“European Foundation Statute cases in the spotlight”

  • An international community of students is operating in 110 countries, including some EU Member States, supporting more than 12.000 kinds of traineeships for the students of some 2000 university and higher education institutions. The organisation is interested in establishing a foundation based in Belgium that would work internationally to support individual and collective projects to promote the exchange and understanding of cultural values. Given the international aims and outlook of the proposed foundation, the founders consider that the ability to use a European legal form, such as the European Foundation Statute, would be a significant advantage to the organisation.

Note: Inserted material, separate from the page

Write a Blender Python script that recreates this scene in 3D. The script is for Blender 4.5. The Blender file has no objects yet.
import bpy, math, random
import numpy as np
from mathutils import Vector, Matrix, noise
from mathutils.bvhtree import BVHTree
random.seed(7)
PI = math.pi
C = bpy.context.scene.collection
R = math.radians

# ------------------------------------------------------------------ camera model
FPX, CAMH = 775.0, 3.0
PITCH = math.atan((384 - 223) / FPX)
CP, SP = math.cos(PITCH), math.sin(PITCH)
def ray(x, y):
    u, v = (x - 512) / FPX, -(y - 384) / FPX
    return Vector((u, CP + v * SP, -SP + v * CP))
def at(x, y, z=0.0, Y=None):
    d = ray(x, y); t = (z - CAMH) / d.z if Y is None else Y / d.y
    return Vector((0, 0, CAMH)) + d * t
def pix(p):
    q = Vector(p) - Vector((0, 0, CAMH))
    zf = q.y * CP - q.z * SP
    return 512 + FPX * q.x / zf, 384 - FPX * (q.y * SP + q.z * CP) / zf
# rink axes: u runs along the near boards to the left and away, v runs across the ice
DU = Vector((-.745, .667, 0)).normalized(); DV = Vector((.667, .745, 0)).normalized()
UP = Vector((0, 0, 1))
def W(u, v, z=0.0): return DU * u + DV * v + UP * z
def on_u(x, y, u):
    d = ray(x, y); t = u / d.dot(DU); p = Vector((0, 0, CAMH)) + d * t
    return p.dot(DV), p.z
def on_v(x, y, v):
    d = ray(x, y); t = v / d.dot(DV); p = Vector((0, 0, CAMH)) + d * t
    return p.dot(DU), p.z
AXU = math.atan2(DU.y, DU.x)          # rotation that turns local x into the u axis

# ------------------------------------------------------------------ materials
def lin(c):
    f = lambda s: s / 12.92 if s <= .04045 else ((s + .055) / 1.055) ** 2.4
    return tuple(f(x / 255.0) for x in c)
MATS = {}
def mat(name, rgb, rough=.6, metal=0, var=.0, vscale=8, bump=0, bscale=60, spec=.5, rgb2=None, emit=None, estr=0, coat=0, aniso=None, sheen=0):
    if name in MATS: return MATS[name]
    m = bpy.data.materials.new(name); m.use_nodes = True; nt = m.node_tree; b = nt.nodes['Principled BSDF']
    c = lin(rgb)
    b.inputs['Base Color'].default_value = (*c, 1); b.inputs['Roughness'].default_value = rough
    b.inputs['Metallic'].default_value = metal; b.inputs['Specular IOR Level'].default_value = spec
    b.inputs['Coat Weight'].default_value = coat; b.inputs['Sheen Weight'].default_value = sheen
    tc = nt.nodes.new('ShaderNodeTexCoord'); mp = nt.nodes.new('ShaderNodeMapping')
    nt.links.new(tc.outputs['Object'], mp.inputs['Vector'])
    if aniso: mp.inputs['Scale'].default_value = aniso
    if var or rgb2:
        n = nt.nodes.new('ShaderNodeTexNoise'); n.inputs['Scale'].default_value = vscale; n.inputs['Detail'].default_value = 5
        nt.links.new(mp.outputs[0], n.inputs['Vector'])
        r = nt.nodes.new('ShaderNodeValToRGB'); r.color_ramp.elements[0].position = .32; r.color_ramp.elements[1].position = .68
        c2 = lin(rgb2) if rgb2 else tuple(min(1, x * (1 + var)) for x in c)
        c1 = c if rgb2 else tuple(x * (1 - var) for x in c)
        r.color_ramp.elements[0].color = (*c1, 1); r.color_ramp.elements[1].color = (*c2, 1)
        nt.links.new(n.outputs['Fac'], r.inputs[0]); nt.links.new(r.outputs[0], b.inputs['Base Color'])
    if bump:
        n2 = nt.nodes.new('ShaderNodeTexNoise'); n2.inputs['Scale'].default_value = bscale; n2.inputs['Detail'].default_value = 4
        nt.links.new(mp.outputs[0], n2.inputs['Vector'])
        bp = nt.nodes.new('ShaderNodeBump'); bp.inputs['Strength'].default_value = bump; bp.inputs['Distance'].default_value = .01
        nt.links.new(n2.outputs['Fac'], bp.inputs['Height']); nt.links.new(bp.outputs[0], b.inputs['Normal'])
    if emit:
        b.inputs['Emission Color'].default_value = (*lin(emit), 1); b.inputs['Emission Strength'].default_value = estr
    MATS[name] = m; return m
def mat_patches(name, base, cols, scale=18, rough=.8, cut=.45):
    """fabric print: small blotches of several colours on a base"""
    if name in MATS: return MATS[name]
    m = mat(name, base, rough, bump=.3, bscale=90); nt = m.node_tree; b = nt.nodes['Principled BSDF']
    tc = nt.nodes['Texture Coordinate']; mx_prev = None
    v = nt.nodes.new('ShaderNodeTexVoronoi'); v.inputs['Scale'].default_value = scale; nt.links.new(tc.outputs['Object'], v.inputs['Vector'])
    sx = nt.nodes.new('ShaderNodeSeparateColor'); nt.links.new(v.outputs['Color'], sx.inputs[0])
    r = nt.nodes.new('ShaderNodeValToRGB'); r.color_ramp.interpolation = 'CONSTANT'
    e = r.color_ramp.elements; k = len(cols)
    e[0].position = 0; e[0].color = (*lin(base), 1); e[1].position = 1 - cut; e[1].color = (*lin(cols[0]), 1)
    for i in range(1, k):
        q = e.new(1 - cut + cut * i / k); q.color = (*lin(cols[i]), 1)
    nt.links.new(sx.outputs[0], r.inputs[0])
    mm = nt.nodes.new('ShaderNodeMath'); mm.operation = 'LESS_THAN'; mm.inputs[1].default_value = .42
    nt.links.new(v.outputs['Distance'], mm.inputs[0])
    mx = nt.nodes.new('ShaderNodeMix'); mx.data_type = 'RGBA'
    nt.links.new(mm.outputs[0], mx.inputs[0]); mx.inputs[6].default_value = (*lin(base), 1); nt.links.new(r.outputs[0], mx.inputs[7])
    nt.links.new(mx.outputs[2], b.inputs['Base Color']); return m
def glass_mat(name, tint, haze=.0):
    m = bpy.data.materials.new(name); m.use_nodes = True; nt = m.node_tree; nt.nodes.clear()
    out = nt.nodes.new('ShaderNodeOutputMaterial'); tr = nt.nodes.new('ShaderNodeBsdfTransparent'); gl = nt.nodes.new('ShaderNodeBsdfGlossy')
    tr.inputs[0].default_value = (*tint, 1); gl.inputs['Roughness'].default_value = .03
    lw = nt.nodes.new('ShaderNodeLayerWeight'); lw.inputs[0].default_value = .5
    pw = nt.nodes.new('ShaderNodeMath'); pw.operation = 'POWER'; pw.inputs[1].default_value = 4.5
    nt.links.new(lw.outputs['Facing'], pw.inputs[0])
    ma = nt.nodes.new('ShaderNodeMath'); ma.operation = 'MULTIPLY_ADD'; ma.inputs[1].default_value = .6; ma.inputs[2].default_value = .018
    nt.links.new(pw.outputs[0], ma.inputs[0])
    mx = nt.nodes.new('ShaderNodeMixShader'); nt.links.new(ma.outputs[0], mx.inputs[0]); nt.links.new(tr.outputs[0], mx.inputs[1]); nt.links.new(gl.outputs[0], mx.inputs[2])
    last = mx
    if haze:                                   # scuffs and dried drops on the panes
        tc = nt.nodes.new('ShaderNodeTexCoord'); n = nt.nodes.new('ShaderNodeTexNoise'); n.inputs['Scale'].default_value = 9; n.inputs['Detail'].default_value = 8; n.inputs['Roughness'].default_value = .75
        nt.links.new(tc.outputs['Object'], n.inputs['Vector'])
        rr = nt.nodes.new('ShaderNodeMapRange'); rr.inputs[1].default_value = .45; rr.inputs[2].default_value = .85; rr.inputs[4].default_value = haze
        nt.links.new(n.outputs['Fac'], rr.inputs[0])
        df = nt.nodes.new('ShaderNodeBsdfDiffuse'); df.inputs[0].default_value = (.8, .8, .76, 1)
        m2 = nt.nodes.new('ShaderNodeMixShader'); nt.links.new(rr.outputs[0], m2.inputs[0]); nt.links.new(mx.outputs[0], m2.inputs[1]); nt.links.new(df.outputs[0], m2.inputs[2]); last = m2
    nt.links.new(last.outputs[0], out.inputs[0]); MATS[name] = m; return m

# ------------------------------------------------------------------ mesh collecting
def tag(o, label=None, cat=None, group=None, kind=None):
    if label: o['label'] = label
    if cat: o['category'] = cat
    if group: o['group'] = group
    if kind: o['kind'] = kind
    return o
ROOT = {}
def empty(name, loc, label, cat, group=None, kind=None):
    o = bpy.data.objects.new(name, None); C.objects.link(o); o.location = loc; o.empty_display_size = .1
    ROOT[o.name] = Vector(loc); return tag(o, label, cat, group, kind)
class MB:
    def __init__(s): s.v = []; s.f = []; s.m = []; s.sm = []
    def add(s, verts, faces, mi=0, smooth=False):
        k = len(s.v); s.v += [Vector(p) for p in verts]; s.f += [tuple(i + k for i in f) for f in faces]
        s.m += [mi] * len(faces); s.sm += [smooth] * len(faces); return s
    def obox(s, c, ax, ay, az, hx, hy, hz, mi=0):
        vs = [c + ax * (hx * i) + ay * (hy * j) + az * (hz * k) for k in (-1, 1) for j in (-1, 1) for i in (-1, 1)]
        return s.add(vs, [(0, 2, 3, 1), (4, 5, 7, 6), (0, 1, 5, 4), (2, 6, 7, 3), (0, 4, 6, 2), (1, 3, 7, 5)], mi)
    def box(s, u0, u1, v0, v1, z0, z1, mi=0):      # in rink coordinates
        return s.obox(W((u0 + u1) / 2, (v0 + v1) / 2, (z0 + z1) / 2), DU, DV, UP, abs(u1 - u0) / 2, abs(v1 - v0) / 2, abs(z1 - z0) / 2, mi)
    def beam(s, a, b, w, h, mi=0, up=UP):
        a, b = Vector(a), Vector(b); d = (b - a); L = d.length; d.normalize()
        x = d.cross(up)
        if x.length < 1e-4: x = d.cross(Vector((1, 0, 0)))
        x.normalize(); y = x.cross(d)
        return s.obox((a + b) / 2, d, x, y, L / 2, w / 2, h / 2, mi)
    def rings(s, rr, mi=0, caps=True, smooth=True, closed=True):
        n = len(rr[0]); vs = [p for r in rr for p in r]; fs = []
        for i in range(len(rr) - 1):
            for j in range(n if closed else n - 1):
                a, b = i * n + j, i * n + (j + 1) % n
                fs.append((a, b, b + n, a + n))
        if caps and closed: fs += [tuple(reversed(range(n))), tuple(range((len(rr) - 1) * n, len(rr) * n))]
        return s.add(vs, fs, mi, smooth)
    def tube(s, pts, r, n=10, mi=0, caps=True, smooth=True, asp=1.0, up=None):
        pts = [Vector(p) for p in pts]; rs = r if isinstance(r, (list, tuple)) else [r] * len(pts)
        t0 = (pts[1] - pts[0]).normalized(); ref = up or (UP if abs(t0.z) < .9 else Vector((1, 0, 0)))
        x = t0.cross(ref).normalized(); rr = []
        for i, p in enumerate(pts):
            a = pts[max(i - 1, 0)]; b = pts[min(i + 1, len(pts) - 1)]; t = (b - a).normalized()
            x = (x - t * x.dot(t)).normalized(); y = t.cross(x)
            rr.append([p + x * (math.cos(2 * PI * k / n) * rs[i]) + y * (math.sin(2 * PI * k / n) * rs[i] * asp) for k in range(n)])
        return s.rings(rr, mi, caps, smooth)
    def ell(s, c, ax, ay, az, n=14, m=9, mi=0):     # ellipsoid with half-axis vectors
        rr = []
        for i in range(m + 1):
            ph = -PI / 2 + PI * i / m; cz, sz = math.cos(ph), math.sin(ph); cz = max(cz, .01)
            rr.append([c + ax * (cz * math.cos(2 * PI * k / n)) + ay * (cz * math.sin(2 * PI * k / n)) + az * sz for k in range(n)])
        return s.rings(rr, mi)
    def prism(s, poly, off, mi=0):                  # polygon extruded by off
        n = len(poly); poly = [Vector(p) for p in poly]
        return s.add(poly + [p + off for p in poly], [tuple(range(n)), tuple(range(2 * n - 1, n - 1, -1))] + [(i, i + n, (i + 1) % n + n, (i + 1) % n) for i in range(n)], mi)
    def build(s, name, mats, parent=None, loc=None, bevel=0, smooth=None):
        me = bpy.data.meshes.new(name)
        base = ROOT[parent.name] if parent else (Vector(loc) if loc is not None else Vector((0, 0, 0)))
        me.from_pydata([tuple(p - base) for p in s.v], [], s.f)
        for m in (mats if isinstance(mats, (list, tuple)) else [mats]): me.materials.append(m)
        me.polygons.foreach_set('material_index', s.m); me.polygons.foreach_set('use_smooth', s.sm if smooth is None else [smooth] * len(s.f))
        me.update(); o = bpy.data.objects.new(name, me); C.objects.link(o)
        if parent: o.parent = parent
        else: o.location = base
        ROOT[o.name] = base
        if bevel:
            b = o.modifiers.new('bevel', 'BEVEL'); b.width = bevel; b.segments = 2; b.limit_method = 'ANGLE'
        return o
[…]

  • A foundation dealing with rural development works across all the current 27 EU Member States. During the establishment process of the foundation, there were many questions and hesitations as to the best way of inserting a trans-national instrument of philanthropy into a national system of law, which would facilitate the attainment of the foundation’s statutory objectives, in the absence of a European framework . The foundation opted for a statute of a national public benefit foundation , but it included a provision in its statutes that it would adopt a European Foundation Statute as soon as such an option became available.
  • A foundation applied for recognition in another EU country in order to better manage the property it received from a bequest in that Member State. Its application was turned down by authorities although it fulfilled all requirements of foundation law
  • A Scandinavian philanthropist was seeking to start an initiative with friends – an art project called “the garden of love” in France. They would like to set it up as a European Foundation.